Does a monotone convergence theorem for $L^\infty$ norm holds?

YES.

First of all, since $f_n$ is non-negative and non-decreasing, so is $|f_n|$. Hence $$ |f_1|_\infty\le |f_2|_\infty\le \cdots\le |f_n|_\infty \le \sup_{n\in\mathbb N}|f_n|_\infty=\lim_{n\to\infty}|f_n|_\infty $$ Meanwhile $$ f_n(x)\le f(x),\quad\text{for all $n\in\mathbb N$ and $n\in\mathbb N$}, $$ and hence $|f_n|_\infty\le|f|_\infty$, and consequently $$ \lim_{n\to\infty}|f_n|_\infty\le |f|_\infty\tag{1} $$ If $\lim_{n\to\infty}|f_n|_\infty=\infty$, then clearly $\lim_{n\to\infty}|f_n|_\infty= |f|_\infty$.

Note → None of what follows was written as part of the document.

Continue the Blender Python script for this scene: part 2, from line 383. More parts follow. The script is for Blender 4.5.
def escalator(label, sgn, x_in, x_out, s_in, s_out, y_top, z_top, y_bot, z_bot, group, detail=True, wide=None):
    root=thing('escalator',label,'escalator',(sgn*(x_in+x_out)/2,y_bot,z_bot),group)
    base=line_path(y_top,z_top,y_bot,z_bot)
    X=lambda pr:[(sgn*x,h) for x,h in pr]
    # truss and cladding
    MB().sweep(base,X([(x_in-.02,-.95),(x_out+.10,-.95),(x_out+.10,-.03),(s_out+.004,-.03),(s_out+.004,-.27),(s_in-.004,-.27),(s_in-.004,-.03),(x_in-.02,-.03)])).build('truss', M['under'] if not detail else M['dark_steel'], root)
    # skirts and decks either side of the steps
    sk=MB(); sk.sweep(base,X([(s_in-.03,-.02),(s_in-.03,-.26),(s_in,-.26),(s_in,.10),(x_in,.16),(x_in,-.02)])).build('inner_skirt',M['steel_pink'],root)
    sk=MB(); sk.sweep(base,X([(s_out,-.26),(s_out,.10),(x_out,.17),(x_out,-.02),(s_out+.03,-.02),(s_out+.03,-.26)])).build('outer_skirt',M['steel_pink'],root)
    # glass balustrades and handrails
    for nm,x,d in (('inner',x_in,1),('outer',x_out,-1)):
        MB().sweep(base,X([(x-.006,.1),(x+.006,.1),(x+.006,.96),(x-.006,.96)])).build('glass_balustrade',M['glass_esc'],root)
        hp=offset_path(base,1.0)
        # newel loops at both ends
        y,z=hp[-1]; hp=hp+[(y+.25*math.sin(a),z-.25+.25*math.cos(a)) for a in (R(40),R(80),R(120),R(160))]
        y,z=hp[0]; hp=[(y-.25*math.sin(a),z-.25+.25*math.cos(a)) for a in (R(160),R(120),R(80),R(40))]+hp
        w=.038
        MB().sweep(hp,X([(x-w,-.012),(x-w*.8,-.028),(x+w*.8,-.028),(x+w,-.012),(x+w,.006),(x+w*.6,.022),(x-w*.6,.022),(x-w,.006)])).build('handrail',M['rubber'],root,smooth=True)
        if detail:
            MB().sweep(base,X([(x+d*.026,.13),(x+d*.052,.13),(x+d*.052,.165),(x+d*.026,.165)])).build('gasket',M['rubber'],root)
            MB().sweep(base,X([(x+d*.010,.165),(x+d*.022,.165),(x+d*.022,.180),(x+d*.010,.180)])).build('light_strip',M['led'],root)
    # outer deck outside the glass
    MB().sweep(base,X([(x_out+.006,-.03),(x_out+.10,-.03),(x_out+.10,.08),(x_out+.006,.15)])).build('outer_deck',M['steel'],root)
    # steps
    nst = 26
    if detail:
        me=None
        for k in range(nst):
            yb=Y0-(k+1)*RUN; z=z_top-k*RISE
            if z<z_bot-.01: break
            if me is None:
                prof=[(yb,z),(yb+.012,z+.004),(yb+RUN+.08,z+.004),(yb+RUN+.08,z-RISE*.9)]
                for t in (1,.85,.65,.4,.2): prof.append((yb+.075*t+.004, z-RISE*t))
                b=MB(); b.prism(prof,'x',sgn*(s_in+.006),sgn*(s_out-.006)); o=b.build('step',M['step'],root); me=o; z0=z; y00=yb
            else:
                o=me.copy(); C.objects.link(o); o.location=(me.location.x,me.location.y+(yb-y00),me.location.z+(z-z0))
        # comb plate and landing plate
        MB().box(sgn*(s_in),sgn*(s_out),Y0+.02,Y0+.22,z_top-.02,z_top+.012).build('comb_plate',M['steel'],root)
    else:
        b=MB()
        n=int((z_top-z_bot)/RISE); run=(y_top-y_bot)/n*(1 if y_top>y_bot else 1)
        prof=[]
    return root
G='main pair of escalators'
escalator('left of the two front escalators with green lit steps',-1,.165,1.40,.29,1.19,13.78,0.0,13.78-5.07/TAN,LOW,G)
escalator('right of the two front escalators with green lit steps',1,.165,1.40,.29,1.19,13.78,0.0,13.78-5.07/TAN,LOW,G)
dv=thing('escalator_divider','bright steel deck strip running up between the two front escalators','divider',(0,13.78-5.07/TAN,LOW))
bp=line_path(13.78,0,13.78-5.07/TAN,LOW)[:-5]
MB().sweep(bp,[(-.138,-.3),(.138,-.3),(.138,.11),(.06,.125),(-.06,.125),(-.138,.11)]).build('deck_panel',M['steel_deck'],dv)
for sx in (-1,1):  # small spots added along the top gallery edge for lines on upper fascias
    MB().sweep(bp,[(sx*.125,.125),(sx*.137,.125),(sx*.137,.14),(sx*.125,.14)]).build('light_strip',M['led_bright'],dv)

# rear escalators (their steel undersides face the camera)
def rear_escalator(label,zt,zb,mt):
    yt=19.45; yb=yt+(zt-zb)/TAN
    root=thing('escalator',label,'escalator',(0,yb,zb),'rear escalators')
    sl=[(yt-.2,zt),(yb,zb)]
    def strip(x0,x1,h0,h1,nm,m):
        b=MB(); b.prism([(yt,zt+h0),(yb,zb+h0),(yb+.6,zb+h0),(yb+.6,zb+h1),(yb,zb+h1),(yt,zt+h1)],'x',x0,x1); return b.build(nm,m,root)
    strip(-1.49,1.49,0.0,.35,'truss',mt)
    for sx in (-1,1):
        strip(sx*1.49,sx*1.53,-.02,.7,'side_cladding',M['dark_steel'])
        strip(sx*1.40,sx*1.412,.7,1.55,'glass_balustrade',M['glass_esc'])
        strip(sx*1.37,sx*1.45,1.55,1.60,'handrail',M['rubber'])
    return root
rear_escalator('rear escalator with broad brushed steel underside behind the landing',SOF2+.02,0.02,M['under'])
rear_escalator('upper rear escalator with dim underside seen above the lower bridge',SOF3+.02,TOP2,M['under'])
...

Assume now that $\lim_{n\to\infty}|f_n|_\infty=M<\infty$.

As $|f_n|_\infty$ is non-decreasing, this means that for every $n\in\mathbb N$, $$ 0\le f_n(x)\le M, \quad\text{for all $x\in X$}. $$ Hence $$ 0\le f(x)=\lim_{n\to\infty}f_n(x)\le M, \quad\text{for all $x\in X$}. $$ and finally $$ |f|_\infty\le M=\lim_{n\to\infty}|f_n|_\infty. \tag{2} $$ Now combine $(1)$ and $(2)$.


The answer is YES. Clearly, $f_n$ increasing to $f$ implies $\|f_n\|_{\infty} \leq \|f\|_{\infty}$. To prove the other way note that $|f(x)| \leq \sup |f_n(x)| \leq \sup \|f_n\|_{\infty}$ almost everywhere. Hence $\|f\|_{\infty} \leq \sup \|f_n\|_{\infty}=\lim \|f_n\|_{\infty}$.